Среди прочих фильмов “ДАУ” “Катя Таня” является безусловной вершиной для режиссерки Екатерины Эртель, которая именно в этой картине наконец обрела и свой почерк, и свой голос. Выбранная ей интонация разговора о конфликте между личной свободой и тотальной несвободой лишена какой бы то ни было истерики и мятущейся трансгрессии. И если прочие фильмы проекта легко было упрекнуть в пресловутом “мужском взгляде” и испепеляющей объективации, то “Катя Таня” удачно пытается соответствовать стандартам female gaze, удачно конкурируя в этом плане с программной, хотя и эстетически выверенной драмой “Портрет девушки в огне” Селин Сьяммы – главного феминистического манифеста последних лет. Эротические сцены между героинями не заходят на территорию порнографии, в них нет ни следа нарочитой эксплуатации – эстетики ли, живой натуры. И это умение режиссерки Эртель найти баланс формы и содержания делает “Катю Таню” едва ли не самым лучшим фильмом всего доступного ДАУ-цикла.

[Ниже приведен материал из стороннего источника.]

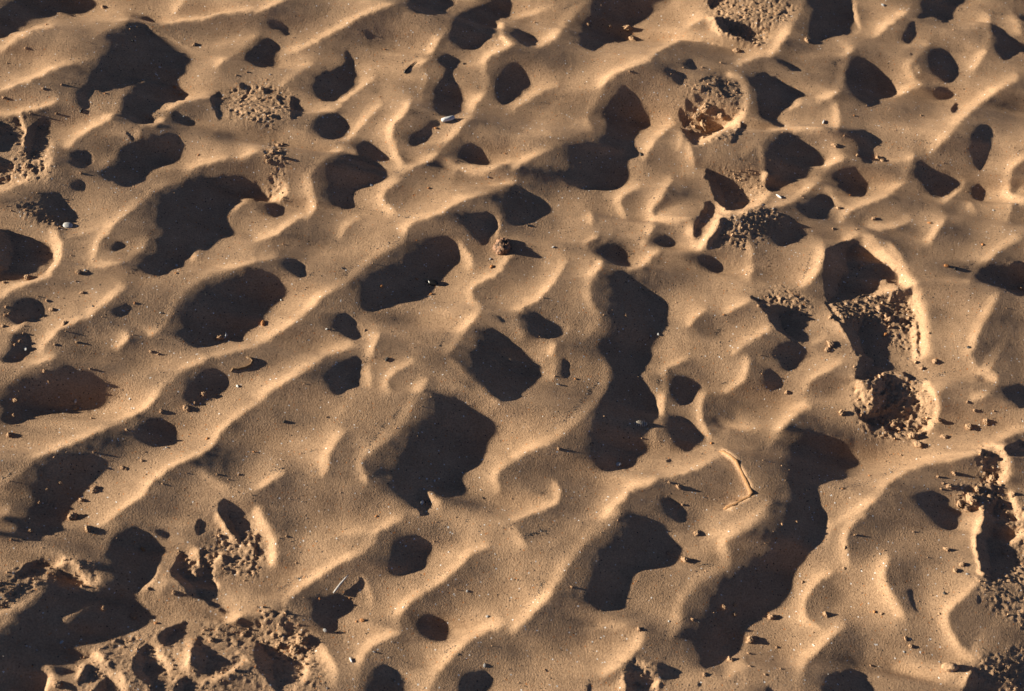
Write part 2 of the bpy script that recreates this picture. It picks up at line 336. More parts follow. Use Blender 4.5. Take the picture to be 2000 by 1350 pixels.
B 400,80,60,120,10,.4;340,290,100,60,20,.35;50,420,80,50,0,.35;180,920,170,120,0,.4;300,770,200,100,-30,.3;540,1020,90,120,30,.5;250,1270,160,60,-20,.5;1530,450,100,110,0,.45;1800,280,170,100,0,.5;1560,960,130,120,0,.5;1000,1020,150,100,-30,.25;1400,100,150,50,20,.3;1380,420,80,60,0,.3;1350,1200,60,100,30,.4;1850,1330,120,80,-40,.3;1880,60,80,80,0,.5
R 18 .5 320,0 320,80 290,140
R 36 .65 690,10 700,110 680,220 600,340 500,440 380,540 250,620 100,680 0,740
R 10 .4 1310,0 1140,80
R 26 .6 1140,100 1150,200 1120,310 1110,420 1110,520
R 22 .5 1760,0 1760,100 1720,180 1600,240
R 12 .5 1440,260 1410,350 1410,450 1460,560 1490,600
R 18 .3 1600,480 1700,530 1900,520
R 16 .5 320,940 350,1020 330,1090 230,1130 0,1210
R 26 .6 1080,890 1040,930 870,970 830,1050 740,1120 700,1200 600,1290 520,1350
R 16 .4 1100,880 1250,870 1420,800 1570,720
R 12 1. 1590,700 1680,770 1740,880 1790,970 1810,1030 1720,1080 1620,1130
R 22 .5 1929,1080 1860,1160 1720,1260 1560,1320 1480,1340
@L
S 70,-20 300,-20 260,50 200,90 150,105 100,60
S -20,60 50,100 110,150 130,200 80,240 0,240 -20,240
P 690,-20 930,-20 990,50 1010,90 870,120 800,160 720,170 650,180 670,80
P 780,250 800,180 880,150 980,170 1060,190 1080,260 1130,320 1080,380 1080,450 980,450 900,470 860,520 800,560 740,520 700,440 740,430 790,380
P 1050,100 1150,160 1060,180 1000,110
P 870,500 980,520 960,580 880,570
P 1100,590 1170,560 1210,540 1180,600 1120,620
P 640,200 650,330 720,430 700,480 640,340
S 120,800 150,700 250,600 370,570 470,590 570,650 640,710 700,780 735,840 680,880 600,920 500,930 420,950 395,1010 405,1090 430,1180 440,1260 430,1370 120,1370 160,1260 200,1180 200,1080 170,1000 150,900
S 1060,1060 1120,1010 1220,1010 1330,1020 1400,1080 1470,1160 1450,1240 1370,1290 1290,1240 1200,1170
P 1590,680 1650,690 1680,740 1720,760 1690,830 1700,900 1660,910 1640,850
P 1660,930 1740,930 1760,1040 1830,1100 1850,1170 1880,1240 1860,1370 1600,1370 1620,1250 1630,1110 1700,1040
P 1770,700 1780,670 1940,600 1940,750 1820,740
P 1360,990 1450,960 1600,980 1680,1010 1560,1010 1430,990
S 1760,240 1800,200 1940,190 1940,390 1880,360 1800,310
P 1420,1080 1500,1130 1590,1110 1620,1060 1600,1130 1540,1150 1460,1130
B 420,200,120,70,0,.35;600,600,150,100,20,.35;1250,850,180,60,-20,.35;1050,1150,200,100,20,.3;1850,900,100,200,0,.5;1700,80,180,90,0,.45;800,660,100,80,0,.3;1500,960,100,60,0,.35;0,270,80,60,0,.4;250,500,150,60,0,.3;1500,230,120,60,-20,.2
R 18 .4 270,240 290,170 400,110 550,20
R 34 .6 0,630 90,500 180,400 280,350
R 20 .9 1190,190 1250,270 1270,370 1240,490 1160,590
R 20 .5 1520,0 1550,80 1680,120 1720,180 1640,260 1540,300
R 30 .55 1929,520 1850,530 1720,610 1640,670 1430,740 1250,760 1060,810 900,900 820,1010 720,1110 560,1210 450,1270
R 26 .9 1680,660 1750,660 1790,760 1790,880 1740,920
R 16 .9 1830,1020 1860,1100 1870,1180
R 14 .7 1600,1130 1590,1250 1560,1330
R 20 .7 660,150 700,230 760,300
R 18 .7 1130,330 1220,320 1200,420
@M
E 0,770 60,740 200,680 290,610 310,520 400,420 480,350 500,380 440,430 350,520 330,610 280,700 180,740 60,800 0,850
E 480,380 560,450 640,520 740,560 735,600 690,610 600,550 480,430
E 470,830 560,770 700,700 745,650 750,675 600,785 500,855
S 840,250 870,190 940,140 1040,120 1120,150 1190,210 1225,280 1210,360 1170,430 1130,500 1080,570 1020,590 1050,620 1100,660 1120,730 1130,810 1110,870 1030,920 900,960 760,1000 740,1040 660,1080 600,1150 560,1220 420,1240 410,1160 340,1170 340,1280 310,1370 -20,1370 -20,900 100,840 180,720 280,690 300,620 350,500 370,440 480,410 560,480 620,540 700,590 760,560 900,560 880,480 860,400 840,330
S 120,200 180,100 230,-20 560,-20 510,50 480,100 440,160 350,180 250,220
P 170,410 260,370 340,350 360,400 300,480 200,500 100,500
P 60,620 180,540 200,600 100,650
P 0,640 60,700 20,750 -20,750
P 1330,340 1380,290 1420,320 1410,370 1460,410 1430,430 1480,520 1480,450 1520,420 1500,280 1580,300 1600,380 1590,480 1620,580 1620,660 1720,730 1740,770 1640,740 1520,660 1430,640 1380,560 1290,490 1280,430 1330,390
P 1470,110 1520,50 1580,100 1540,180 1490,170
P 1640,-10 1830,-20 1870,60 1900,170 1860,230 1790,210 1720,150 1670,60
P 1190,970 1200,910 1290,870 1440,820 1400,870 1415,930 1350,990 1230,1015
P 1000,1220 990,1140 1050,1020 1120,990 1165,1020 1170,1090 1240,1160 1260,1240 1270,1340 1180,1370 1100,1300
P 1440,1150 1440,1060 1480,960 1500,920 1560,1000 1640,1060 1720,1100 1840,1080 1780,1150 1700,1210 1590,1240 1490,1210
P 1300,1370 1350,1260 1420,1220 1480,1280 1500,1370
P 620,1200 660,1150 720,1150 780,1180 740,1260 680,1290 580,1320
P 700,1370 760,1270 830,1250 900,1330 900,1370
P 820,1130 870,1140 890,1210 850,1200
P 1700,930 1760,900 1820,930 1780,940
P 1500,830 1550,850 1520,870
P 1770,830 1850,800 1929,850 1929,900 1850,870
P 470,1290 540,1290 520,1330
P 1620,1270 1700,1290 1680,1310
S 1150,110 1260,160 1330,240 1290,220 1200,150
B 660,400,100,60,20,.4;550,200,100,40,-20,.25;1080,60,150,50,0,.35;1350,620,100,60,30,.35;60,170,120,60,0,.3;1550,740,130,60,20,.35;1750,1000,100,50,0,.35;1820,1180,120,100,0,.3
R 36 .5 860,110 790,230 740,300
R 22 .4 1190,420 1120,550 1060,600
R 46 .3 1160,620 1250,470
R 24 .9 0,770 200,690 300,560 320,500 470,370
R 18 .8 540,380 620,500 720,580 740,490
R 20 .8 0,860 70,800
R 18 .7 1440,290 1520,330 1480,400
R 16 .7 1440,440 1460,520
R 12 .8 1660,320 1600,400 1590,500 1640,560
R 18 .9 1640,40 1690,110 1740,190
R 32 .7 1420,980 1410,1120 1400,1200
R 16 .7 1840,1110 1740,1200 1600,1260
R 22 .9 340,1180 400,1200 340,1340
R 16 .8 610,1150 590,1240
R 26 .7 900,1240 940,1340
R 16 .5 1180,1000 1220,1100 1290,1200
R 16 .7 700,1050 780,1120
R 16 .7 1700,820 1820,790
@N
S 1000,380 1020,250 1080,200 1160,180 1240,190 1310,230 1350,290 1340,350 1290,400 1220,450 1130,480 1050,490 1000,450
S 410,740 480,680 560,640 640,620 700,660 715,720 690,780 630,830 600,900 560,930 540,880 450,840 410,800
S 1200,840 1250,790 1340,770 1410,810 1460,870 1470,930 1440,970 1350,985 1270,950 1210,900
S 820,1300 860,1200 930,1150 1010,1160 1090,1200 1150,1260 1180,1320 1180,1370 800,1370
S 1500,1370 1520,1280 1580,1220 1680,1190 1750,1200 1800,1280 1800,1370
P -20,980 60,990 140,1010 200,1060 280,1090 330,1130 370,1160 340,1240 330,1290 240,1320 180,1370 120,1320 60,1240 0,1180
P 180,760 230,830 280,900 340,930 310,960 250,910 200,850
P 350,990 400,950 450,980 460,1020 400,1050
P 0,140 50,180 30,260 60,300 40,330 -20,330
P 1240,-10 1310,0 1310,40 1240,40
B 200,80,150,120,0,.35;240,330,80,120,0,.5;1380,170,110,60,20,.55;700,450,130,90,0,.45;560,560,100,60,0,.4;380,700,80,80,0,.35;1700,380,100,120,-30,.35;1380,720,100,60,10,.45;1130,1040,120,90,20,.45;1200,1120,70,60,0,.4;1600,1100,120,120,-40,.35;950,320,60,100,0,.25;600,1000,100,60,0,.3;100,500,120,90,0,.3;1850,1000,120,80,0,.4;800,550,40,100,-20,.3;1400,560,200,60,-30,.2
R 24 .8 0,0 60,110 120,230 120,380
R 24 .55 200,680 280,600 380,520 500,450 640,360 780,300 870,220 910,130 1090,40
R 12 .3 790,480 850,600 870,690
R 28 .55 1250,590 1150,660 1070,730 1050,820 1070,880
R 24 .5 1270,590 1400,500 1510,400 1620,290 1730,250
R 28 .55 1070,890 900,960 800,1040 770,1130 750,1230 740,1340
R 36 .6 1260,1350 1340,1210 1440,1080 1540,980 1650,900 1850,830
R 34 .6 460,1000 520,1090 580,1180 580,1300
R 20 .7 370,1120 380,1200 340,1280
R 20 .25 600,160 800,150 880,110
@O
S 560,600 600,480 640,340 700,280 790,200 860,100 950,60 1040,80 1120,130 1200,190 1270,240 1325,290 1300,330 1260,390 1200,420 1080,430 1000,435 950,480 920,560 880,650 830,720 740,750 660,740 590,690
S 1380,960 1470,870 1500,740 1490,640 1520,560 1620,510 1720,440 1840,360 1940,300 1940,800 1860,810 1780,850 1710,920 1685,1000 1690,1060 1600,1120 1540,1160 1440,1190 1420,1120 1400,1040
P 840,1190 900,1150 970,1160 1020,1210 1060,1270 1040,1330 1060,1370 850,1370 860,1280
S 1080,1150 1130,1130 1200,1180 1300,1190 1280,1250 1200,1280 1110,1270 1090,1200
S 1120,-20 1290,-20 1310,30 1290,80 1230,60 1160,0
P 1110,1270 1160,1300 1150,1340 1110,1320
P 550,1340 590,1270 600,1260 590,1370
P 1400,1290 1440,1290 1430,1320 1400,1310
B 260,120,150,50,-10,.45;430,930,130,100,-20,.65;280,900,120,80,0,.3;1080,940,120,100,0,.35;1060,1060,80,50,0,.35;1300,700,90,200,20,.3;1200,980,120,120,0,.35;1100,500,120,60,0,.35;1380,210,80,40,0,.35;50,1100,80,120,0,.3;1550,1190,80,50,0,.4;1900,1300,60,80,0,.3;1800,270,120,90,-50,.35;480,450,60,150,30,.3;950,600,80,100,0,.25;850,780,150,60,0,.3
R 44 .6 770,0 700,100 560,170 470,280 370,410 300,540 230,640 100,760 0,870
R 34 .55 960,910 960,960 880,1060 780,1150 680,1220
R 44 .6 1880,0 1760,110 1600,170 1560,250 1620,370 1560,420 1400,490 1310,590 1230,700 1230,850 1190,890
R 16 .6 820,1250 850,1340
R 20 .8 980,1160 1060,1190 1090,1250 1080,1310
R 34 .4 1620,1220 1700,1150 1740,1170
R 20 .25 640,850 880,870
R 20 .3 0,120 90,270
@P
S -20,-20 430,-20 445,130 390,230 320,300 300,370 220,440 205,500 210,580 170,700 100,750 0,760 -20,800 -20,300 40,280 60,200 150,100 180,30 180,-20
S 1150,-20 1480,-20 1460,60 1440,110 1370,140 1290,100 1220,30
P 1600,200 1620,60 1620,-20 1860,-20 1880,70 1870,130 1820,220 1860,330 1890,400 1860,470 1750,540 1650,520 1600,450 1580,350 1560,230 1560,180
S 380,1370 400,1290 470,1220 560,1200 680,1180 740,1240 800,1310 830,1370
P 1500,1260 1560,1160 1620,1210 1700,1260 1760,1350 1740,1370 1450,1370 1500,1300
S -20,1290 40,1340 80,1370 -20,1370
S 1040,560 1100,590 1090,680 1160,770 1140,790 1070,690
P 1590,620 1620,650 1610,700 1570,680
B 800,150,150,80,0,.35;720,290,90,70,0,.35;1040,450,110,90,0,.5;1100,640,60,120,-20,.4;430,660,110,90,-30,.45;1250,370,100,50,0,.3;1550,830,170,120,0,.45;1800,650,120,130,0,.4;1200,900,180,120,0,.35;600,1000,150,130,-30,.4;1250,1080,100,60,0,.3;60,1150,80,100,0,.35
R 22 .5 720,10 600,90 560,180 570,330 600,400
R 24 .3 440,30 460,150 430,260
R 16 .5 480,450 360,510 280,620 250,740 280,830 400,890
R 40 .6 870,350 830,480 860,590 930,680 990,790
R 22 .55 1550,530 1480,610 1390,690 1320,760 1330,850 1400,990 1490,1090 1570,1110
R 14 .9 1610,0 1590,90 1540,190 1570,320 1600,450
R 20 .9 1860,70 1929,40
R 22 .9 1820,220 1900,170 1929,150
R 38 .55 540,850 440,930 340,1030 240,1120 220,1230 220,1340
R 60 .35 1000,1150 1200,1200 1450,1230
R 22 .6 1530,1200 1450,1290
'''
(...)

Само собой, никуда не делось то что можно назвать “sovietsploitation”, но только на сей раз акценты смазаны в сторону чувственного, и порой не всегда высказываемого даже шёпотом, даже самим себе. На первом плане – две женщины, вышедшие даже не из советской или постсоветской действительности, а скорее из фильмической реальности Ромера, Акерман, Оттингер или Ануна. Проживание ими собственного опыта внутри пространства ДАУ и внутри этого отдельного фильма представляют собой тот уникальный индивидуальный опыт прорабатывания травм, который так легко принять за “стокгольмский синдром”. “ДАУ. Катя Таня” в свою очередь зеркально отражает “ДАУ. Наташа”, где тоже имели место отношения между женщинами, только более патологические, более маргинальные. Но то был фильм о теле власти; “ДАУ. Катя Таня” – кино о власти тела.